Once again, Benedict understands these words found in St. John’s Gospel to be words of total commitment. Just as the Levites were totally dedicated to God with no land to distract them, and just as the Levites abstained from marital relations while in the service of the Temple, so these New Testament disciples are likewise to be fully consecrated, fully dedicated to the Father’s truth. A practical celibacy enables the Catholic clergy fully to live out this consecration, this ordination toward the truth. The former Pope noted that when Temple priests were commissioned their clothes were entirely removed and they were bathed clean before commencing any official ritual. Again the pope understands this cleansing to be a sign of total dedication, a complete shedding of one’s former self and a chaste embrace of a new ministry.
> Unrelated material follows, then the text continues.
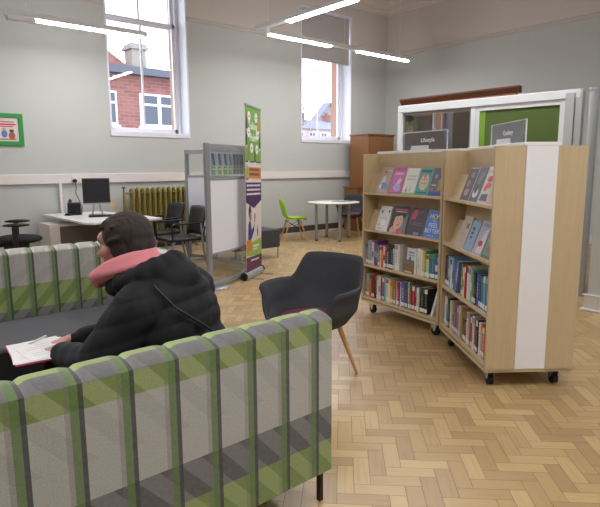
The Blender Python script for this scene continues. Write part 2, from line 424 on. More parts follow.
# green framed picture
pic = thing('framed_poster', 'green framed cartoon poster hanging on the back wall at the left edge', 'picture', (1.74, 8.999, 1.755))
mb = MB(); Wp, Hp = .56, .465
for x0, z0, x1, z1 in ((0, 0, Wp, .065), (0, Hp-.065, Wp, Hp), (0, .065, .065, Hp-.065), (Wp-.065, .065, Wp, Hp-.065)): mb.box(x0, -.03, z0, x1, 0, z1)
mb.build('frame', mat('green_frame', (.16, .56, .25), .4), pic, bevel=.004)
mb = MB(); mb.box(.06, -.012, .06, Wp-.06, -.004, Hp-.06)
mb.build('print', mat('poster_cream', (.86, .82, .80), .6), pic)
mb = MB()
mb.box(.1, -.0135, .335, .44, -.012, .35, 0); mb.box(.12, -.0135, .295, .46, -.012, .318, 0); mb.box(.1, -.0135, .268, .42, -.012, .283, 0)
def disc(mb, x, z, rx, rz_, y, mi, n=18):
    vs = [(x+rx*math.cos(2*math.pi*k/n), y, z+rz_*math.sin(2*math.pi*k/n)) for k in range(n)]
    mb.add(vs, [tuple(range(n))], mi)
disc(mb, .30, .17, .04, .055, -.0132, 1); disc(mb, .30, .235, .022, .025, -.0134, 3)
disc(mb, .40, .145, .045, .055, -.0132, 2); disc(mb, .40, .215, .032, .022, -.0136, 4); disc(mb, .19, .16, .045, .05, -.0132, 4); disc(mb, .19, .225, .025, .028, -.0134, 3)
mb.box(.09, -.0133, .085, .46, -.012, .10, 2)
mb.build('print_figures', [mat('poster_red', (.78, .25, .30)), mat('poster_blue', (.38, .48, .74)), mat('poster_rust', (.66, .33, .25)), mat('poster_skin', (.80, .60, .50)), mat('poster_dark', (.24, .20, .20))], pic)

# electric bits on the wall
sk = MB(); sk.box(-.04, -.012, -.04, .04, 0, .04); sk = sk.build('socket', WHITEP, loc=(2.975, 8.955, 1.26), bevel=.004)
tag(sk, 'white wall socket on the trunking above the desk', 'socket')
pg = MB(); pg.cyl((0, 0, 0), (0, -.04, 0), .03); pg.tube([(0, -.04, 0), (0, -.05, -.03), (.01, -.04, -.1), (.0, -.03, -.2), (.04, -.04, -.3), (.06, -.10, -.42), (.02, -.16, -.502)], .006, 8)
pg = pg.build('plug', BLACK, loc=(2.975, 8.943, 1.225)); tag(pg, 'black plug and lead hanging from the wall socket over the phone', 'plug')
cd_ = MB(); cd_.box(-.022, -.03, 0, .022, 0, 1.185); cd_.box(-.03, -.034, .98, .03, 0, 1.0)
cd_ = cd_.build('cable_conduit', TRIMW, loc=(2.76, 8.97, 0), bevel=.003); tag(cd_, 'thin white vertical cable conduit dropping from the trunking behind the desk', 'conduit')

# ------------------------------------------------------------------ desk with things on it
desk = thing('desk', 'white curved office desk with a grey-brown front panel near the back wall', 'desk', (2.45, 7.0, 0))
pts = [(0, .12), (.02, .05), (.08, .0)]
for i in range(9):
    a = i/8; pts.append((.08+.95*a, 0.0 + .03*math.sin(math.pi*a)))
pts += [(1.06, .05), (1.05, 1.0), (.95, 1.3), (.9, 1.92), (0, 1.92)]
mb = MB(); mb.prism([(x, y) for x, y in pts], .705, .73); mb.build('desktop', WLAM, desk, bevel=.004)
mb = MB(); mb.box(.14, 1.2, .64, .80, 1.5, .705); mb.box(.5, .3, .675, .9, 1.25, .705); mb.build('support_frame', TRIMW, desk, bevel=.004)
for q_ in ((.90, .40), (.80, 1.80)):
    mb = MB(); mb.box(q_[0], q_[1], 0, q_[0]+.08, q_[1]+.05, .705); mb.build('leg', TRIMW, desk, bevel=.004)
pd = thing('desk_pedestal', 'white low cupboard with grey-brown front under the left side of the desk', 'cupboard', (2.30, 8.08, 0))
mb = MB(); mb.box(0, 0, 0, 1.02, .5, .635); mb.build('carcass', TRIMW, pd, bevel=.004)
mb = MB(); mb.box(.14, -.015, .04, 1.0, 0, .60); mb.build('front_panel', mat('grey_brown_panel', (.42, .385, .37), .6), pd, bevel=.002)
mon = thing('computer_monitor', 'black flat computer monitor on a stand on the white desk', 'monitor', (3.00, 8.10, .73), R(-14))
mb = MB(); mb.box(-.19, -.02, .185, .19, .02, .545); mb.build('bezel', mat('monitor_bezel', (.10, .10, .11), .4), mon, bevel=.006)
mb = MB(); mb.box(-.172, -.0215, .21, .172, -.02, .53); mb.build('screen', mat('dark_screen', (.14, .14, .16), .25), mon)
mb = MB(); mb.box(-.19, -.018, .165, .19, .015, .186); mb.build('chin', ALUP, mon, bevel=.003)
mb = MB()
for sx in (-1, 1): mb.tube([(sx*.04, .03, .2), (sx*.05, .05, .1), (sx*.07, .02, .015)], .012, 8)
mb.box(-.11, -.07, 0, .11, .11, .015); mb.build('stand', CHROME, mon, bevel=.003)
kb = thing('keyboard', 'black computer keyboard in front of the monitor on the desk', 'keyboard', (3.0, 7.82, .731), R(-14))
mb = MB(); mb.box(-.22, -.07, 0, .22, .07, .02); mb.build('body', BLACK, kb, bevel=.004)
mb = MB()
for r in range(5):
    for c_ in range(15): mb.box(-.205+c_*.0275, -.06+r*.0245, .02, -.205+c_*.0275+.023, -.06+r*.0245+.02, .026)
mb.build('keys', mat('key_grey', (.12, .12, .13), .5), kb)
ph = thing('desk_phone', 'black desk telephone with handset at the back of the desk', 'telephone', (2.79, 8.45, .731), R(-25))
mb = MB(); mb.prism([(-.10, 0), (.10, 0), (.10, .03), (-.06, .19), (-.10, .17)], -.09, .09, 0, Matrix(((0, 0, 1, 0), (1, 0, 0, 0), (0, 1, 0, 0), (0, 0, 0, 1)))); mb.build('base', BLACK, ph, bevel=.008)
mb = MB(); mb.tube([(-.07, -.09, .06), (-.07, -.06, .12), (-.07, .0, .18), (-.07, .06, .215), (-.07, .09, .20)], [.028, .02, .016, .02, .028], 10); mb.build('handset', BLACK, ph)
mb = MB(); mb.box(.0, .0, .145, .07, .004, .185, 0, Matrix.Translation((0, -.01, -.02))); mb.build('display', mat('phone_display', (.45, .62, .66), .3), ph)
mo = MB(); mo.ell((0, 0, .014), (.045, .07, .02)); mo.box(-.04, -.06, 0, .04, .06, .006); mo = mo.build('computer_mouse', BLACK, loc=(2.66, 8.35, .734), rz=.3); tag(mo, 'black computer mouse by the desk phone', 'mouse')
yb = MB(); yb.box(-.013, -.004, 0, .013, .004, .42); yb.prism([(-.013, .42), (.013, .42), (0, .445)], -.004, .004, 0, rotm(90, 'X'))
yb = yb.build('ruler', mat('yellow_plastic', (.92, .70, .16), .45)); yb.matrix_world = TR(3.47, 8.55, .742) @ rotm(-26, 'Y') ; tag(yb, 'long yellow ruler leaning beside the monitor in front of the radiator', 'ruler')
ppr = MB(); ppr.box(-.11, -.15, 0, .11, .15, .004); ppr = ppr.build('paper_sheet', PAPER, loc=(3.30, 7.35, .732), rz=.3); tag(ppr, 'white papers at the right end of the desk', 'paper')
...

In the mind of Pope Benedict as expressed in this latest book, effective celibacy is a living sign and visible measure of a priest’s commitment to God, to Christ and to the Gospel. For the Bavarian Pope, celibacy is not an arbitrary badge of dedication for a Catholic priest. Benedict understands celibacy to be integral to the nature of the priesthood – some historical and cultural exceptions notwithstanding.
The retired Holy Father touchingly quotes a private prayer recited by priests just before Communion: “…keep me always faithful to your commandments, and never let me be parted from you.” These tender words echo the closeness that a celibate priest enjoys with Christ and with Christ alone. For the priest, total commitment through celibacy engenders total intimacy with the person of Christ.